I don’t think we do know. I think we’re operating on impulse, and this is a devil-take-the-hindmost way of conducting a life. There is a saying that youth is wasted on the young, but perhaps it can be twisted to say that youth is something richly deserved by those who are ignorant enough to be going through it.
I suppose this sort of thought could be extended but I want to leave it now. Looking back, and reconsidering all the ingredients of ‘Keep going!’, I find myself quite shaken. People are pursuing each other, and pursuing their own unrevealed destinies, occasionally forced by forces half, or perhaps entirely hidden from themselves, and making decisions they didn’t know were forming in their minds until they brought themselves into the open. ‘Keep going!’ Simone said, and I was worse, in staying silent. One likes to think, as one grows older, that one is ‘managing’ life, but the experience of writing ‘Keep going!’ leaves me quite unsure.
And now ‘Who?’ It’s a simple story, in that the facts that can be shared with the reader require no special skill to put on the page. The real question in the writer’s mind is, what is going on in my mind? The narrator, at the end of the story, hearing what’s on his answering machine, and connecting it with the happenings in a shop not long before, doesn’t know what’s going on. This puts him in an anti-narrative position, in that we normally expect narrators to know and narratives to tell us. This, this time, is beyond the narrator because he’s puzzled and wishes to share his puzzlement with the reader. It could be said that this story is an invitation, by me to any readers at all, to consider the limits of the human mind. Why? Because we can be sure that there are things going on outside those limits and that these forces are affecting us, whether we know about them or not. We can also be sure that the operational limits of the human mind, and its inbuilt weaknesses are affecting, every day of our lives, the conclusions we are drawing about the way the world is working around us. It’s like getting into a 2008 model jet and discovering that everything in the cockpit, the pilot’s controls, are circa-1920 in design and effectiveness. We still have to fly, but we’d better know our limitations before we take off!
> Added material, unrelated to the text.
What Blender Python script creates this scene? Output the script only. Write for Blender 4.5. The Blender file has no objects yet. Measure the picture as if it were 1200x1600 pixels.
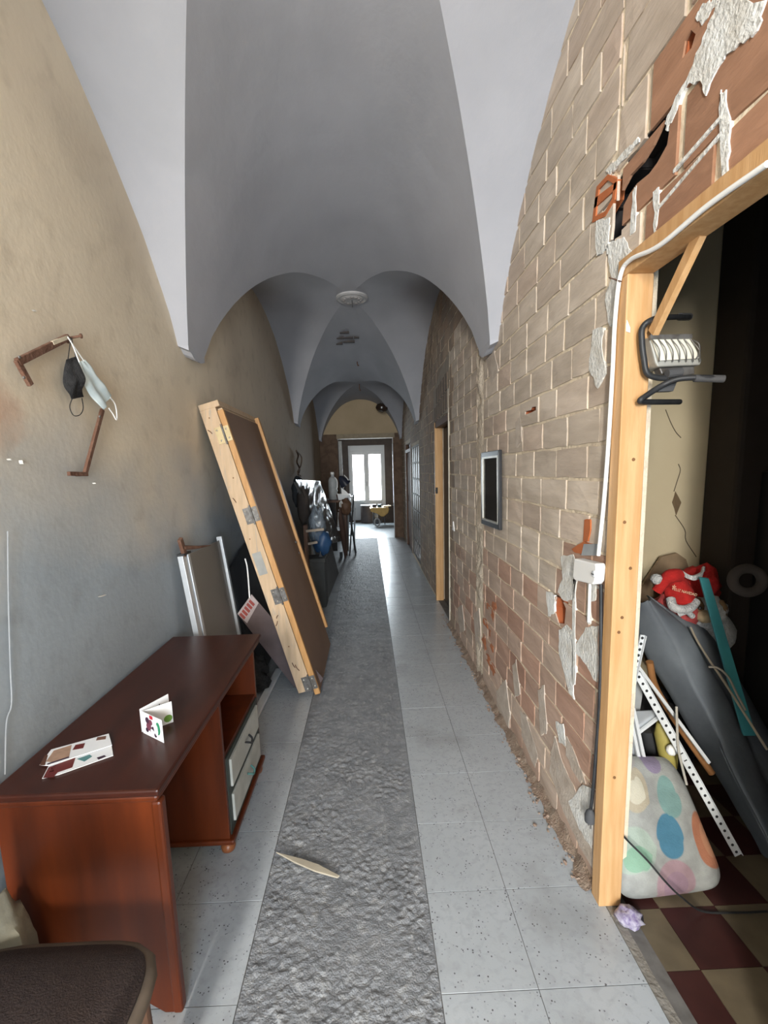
import bpy, bmesh, math, random
import numpy as np
from mathutils import Vector, Matrix, noise

random.seed(7)
SC = bpy.context.scene
COL = SC.collection

# ------------------------------------------------------------------ camera, world, lights, exposure
FPX, CX, CY = 696.75, 590.76, 833.16            # focal length and principal point on the 1200x1600 frame
YAW, PITCH, ROLL, EYE = .0188, .1392, -.0290, 1.5846
cyw, syw, cp, sp = math.cos(YAW), math.sin(YAW), math.cos(PITCH), math.sin(PITCH)
FWD = Vector((syw * cp, cyw * cp, -sp))
_r = Vector((cyw, -syw, 0)); _u = _r.cross(FWD)
cr, sr = math.cos(ROLL), math.sin(ROLL)
RIGHT = cr * _r + sr * _u
UP = -sr * _r + cr * _u
EYEP = Vector((0, 0, EYE))
cam = bpy.data.cameras.new('camera')
cam.sensor_width = 36; cam.lens = FPX / 1600 * 36
cam.shift_x = (600 - CX) / 1600; cam.shift_y = (CY - 800) / 1600
cam.clip_start = .02
camo = bpy.data.objects.new('camera', cam); COL.objects.link(camo)
camo.matrix_world = Matrix(((RIGHT.x, UP.x, -FWD.x, 0), (RIGHT.y, UP.y, -FWD.y, 0), (RIGHT.z, UP.z, -FWD.z, EYE), (0, 0, 0, 1)))
SC.camera = camo

w = bpy.data.worlds.new('sky'); SC.world = w; w.use_nodes = True
w.node_tree.nodes['Background'].inputs[0].default_value = (.62, .78, 1, 1)
w.node_tree.nodes['Background'].inputs[1].default_value = .6


def area(name, loc, rot, sx, sy, power, col, spread=180):
    l = bpy.data.lights.new(name, 'AREA'); l.shape = 'RECTANGLE'; l.size = sx; l.size_y = sy
    l.energy = power; l.color = col; l.spread = math.radians(spread)
    o = bpy.data.objects.new(name, l); COL.objects.link(o); o.location = loc; o.rotation_euler = rot
    return o


# daylight through the open leaf of the street door behind the photographer, and an added broad bluish fill beside it
area('street_door_daylight', (-.86, -3.1, 2.2), (math.radians(58), 0, math.radians(-14)), .16, 1.7, 195, (1, .95, .87))
area('street_side_fill', (.28, -2.9, 1.25), (math.radians(62), 0, math.radians(6)), .95, 2.0, 112, (.75, .875, 1))
# daylight of the far balcony door
area('balcony_daylight', (-.03, 13.8, 1.35), (math.radians(-90), 0, 0), 1.0, 1.5, 90, (.80, .92, 1))
SC.view_settings.view_transform = 'Standard'
SC.view_settings.look = 'None'
SC.view_settings.gamma = 1
SC.view_settings.use_curve_mapping = False
SC.view_settings.exposure = .58


# ------------------------------------------------------------------ measuring: a pixel of the photograph on a plane of the room
def ray(u, v): return RIGHT * ((u - CX) / FPX) - UP * ((v - CY) / FPX) + FWD
def AX(u, v, x): d = ray(u, v); return EYEP + d * (x / d.x)
def AY(u, v, y): d = ray(u, v); return EYEP + d * (y / d.y)
def AZ(u, v, z=0.): d = ray(u, v); return EYEP + d * ((z - EYE) / d.z)
def AP(u, v, p0, n): d = ray(u, v); return EYEP + d * ((Vector(p0) - EYEP).dot(n) / d.dot(n))
def V(*a): return Vector(a)


# ------------------------------------------------------------------ materials
MATS = {}


def mat(name, c1, c2=None, ns=6, rough=.8, bump=0., bs=60, metal=0., stretch=(1, 1, 1), lo=.35, hi=.65, spec=.4,
        objcol=False, speck=None, alpha=1., c3=None, n3=1.5, lo3=.45, hi3=.6, detail=5, extra=None, coat=0.):
    if name in MATS: return MATS[name]
    m = bpy.data.materials.new(name); m.use_nodes = True; MATS[name] = m
    nt = m.node_tree; N = nt.nodes; L = nt.links
    b = N['Principled BSDF']
    b.inputs['Roughness'].default_value = rough; b.inputs['Metallic'].default_value = metal
    b.inputs['Specular IOR Level'].default_value = spec
    b.inputs['Coat Weight'].default_value = coat; b.inputs['Coat Roughness'].default_value = .25
    g = N.new('ShaderNodeNewGeometry')
    mp = N.new('ShaderNodeMapping'); mp.inputs['Scale'].default_value = stretch
    L.new(g.outputs['Position'], mp.inputs['Vector'])
    P = mp.outputs['Vector']

    def nz(scale, det=5, vec=P, dist=0.):
        n = N.new('ShaderNodeTexNoise'); n.inputs['Scale'].default_value = scale; n.inputs['Detail'].default_value = det
        n.inputs['Distortion'].default_value = dist
        L.new(vec, n.inputs['Vector']); return n.outputs['Fac']

    def ramp(f, a, z):
        r = N.new('ShaderNodeMapRange'); r.inputs[1].default_value = a; r.inputs[2].default_value = z
        r.clamp = True; L.new(f, r.inputs[0]); return r.outputs[0]

    def mix(f, A, B, mode='MIX'):
        x = N.new('ShaderNodeMix'); x.data_type = 'RGBA'; x.blend_type = mode
        if isinstance(f, float): x.inputs[0].default_value = f
        else: L.new(f, x.inputs[0])
        for k, c in ((6, A), (7, B)):
            if isinstance(c, (tuple, list)): x.inputs[k].default_value = (*c[:3], 1)
            else: L.new(c, x.inputs[k])
        return x.outputs[2]
    c = None
    if objcol:
        oi = N.new('ShaderNodeObjectInfo'); c = oi.outputs['Color']
        if c2: c = mix(ramp(nz(ns, detail), lo, hi), c, mix(1., c, c2, 'MULTIPLY'))
    elif c2: c = mix(ramp(nz(ns, detail), lo, hi), c1, c2)
    else: c = c1
    if c3: c = mix(ramp(nz(n3, 6, P, .6), lo3, hi3), c, c3)
    if speck:
        sc, th, colr, amt = speck
        vo = N.new('ShaderNodeTexVoronoi'); vo.inputs['Scale'].default_value = sc; L.new(P, vo.inputs['Vector'])
        f = ramp(vo.outputs['Distance'], th, th * .7)
        f2 = ramp(nz(sc * .31, 2), .5 - amt * .1, .5 + .12)
        mu = N.new('ShaderNodeMath'); mu.operation = 'MULTIPLY'; L.new(f, mu.inputs[0]); L.new(f2, mu.inputs[1])
        c = mix(mu.outputs[0], c, colr)
    if extra: c = extra(nt, c, mix, ramp, nz, P, g)
    if isinstance(c, (tuple, list)): b.inputs['Base Color'].default_value = (*c[:3], 1)
    else: L.new(c, b.inputs['Base Color'])
    if bump:
        bn = N.new('ShaderNodeBump'); bn.inputs['Strength'].default_value = min(1, bump); bn.inputs['Distance'].default_value = .01
        L.new(nz(bs, 6), bn.inputs['Height']); L.new(bn.outputs[0], b.inputs['Normal'])
    if alpha < 1: b.inputs['Alpha'].default_value = alpha
    return m


def glow(name, col, s):
    m = bpy.data.materials.new(name); m.use_nodes = True
    b = m.node_tree.nodes['Principled BSDF']
    b.inputs['Base Color'].default_value = (*col, 1)
    b.inputs['Emission Color'].default_value = (*col, 1); b.inputs['Emission Strength'].default_value = s
    return m


def clear(name, col, rough=.15, a=.3, ior=1.45):
    """thin clear film or pane: mostly see-through, with a gloss of its own"""
    m = bpy.data.materials.new(name); m.use_nodes = True; nt = m.node_tree
    b = nt.nodes['Principled BSDF']; b.inputs['Base Color'].default_value = (*col, 1); b.inputs['Roughness'].default_value = rough
    t = nt.nodes.new('ShaderNodeBsdfTransparent'); x = nt.nodes.new('ShaderNodeMixShader')
    fr = nt.nodes.new('ShaderNodeFresnel'); fr.inputs[0].default_value = ior
    ad = nt.nodes.new('ShaderNodeMath'); ad.operation = 'ADD'; ad.use_clamp = True; ad.inputs[1].default_value = a
    nt.links.new(fr.outputs[0], ad.inputs[0])
    nt.links.new(ad.outputs[0], x.inputs[0]); nt.links.new(t.outputs[0], x.inputs[1]); nt.links.new(b.outputs[0], x.inputs[2])
    nt.links.new(x.outputs[0], nt.nodes['Material Output'].inputs[0])
    return m


def tile_extra(nt, c, mix, ramp, nz, P, g):
    # old dirt trodden into some of the tiles
    return mix(ramp(nz(2.3, 6), .54, .80), c, mix(1., c, (.66, .64, .62), 'MULTIPLY'))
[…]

‘At Baldy’s feet’ is very much an aftermath to my earlier writing. Mount Baldhead is one of the points by which the ‘Landscape and People’ section of my Gippsland book had located itself (the other was Castle Hill). Castle Hill was for me the mystical mountain and Baldhead the locus of my attempts to create a unified meaning: a sort of home-made replacement for religion, I now think. Both places, of course, were peaks. High. It occurred to me that I had a number of memories located in the great basin that sits before Mount Baldhead, and I decided to try to bring these ‘lower’ experiences together. They don’t have the reach, the resonance, of things that came to me on or near the peaks – try Wainwrights’ Mountain – but I wanted to say them, and here they are.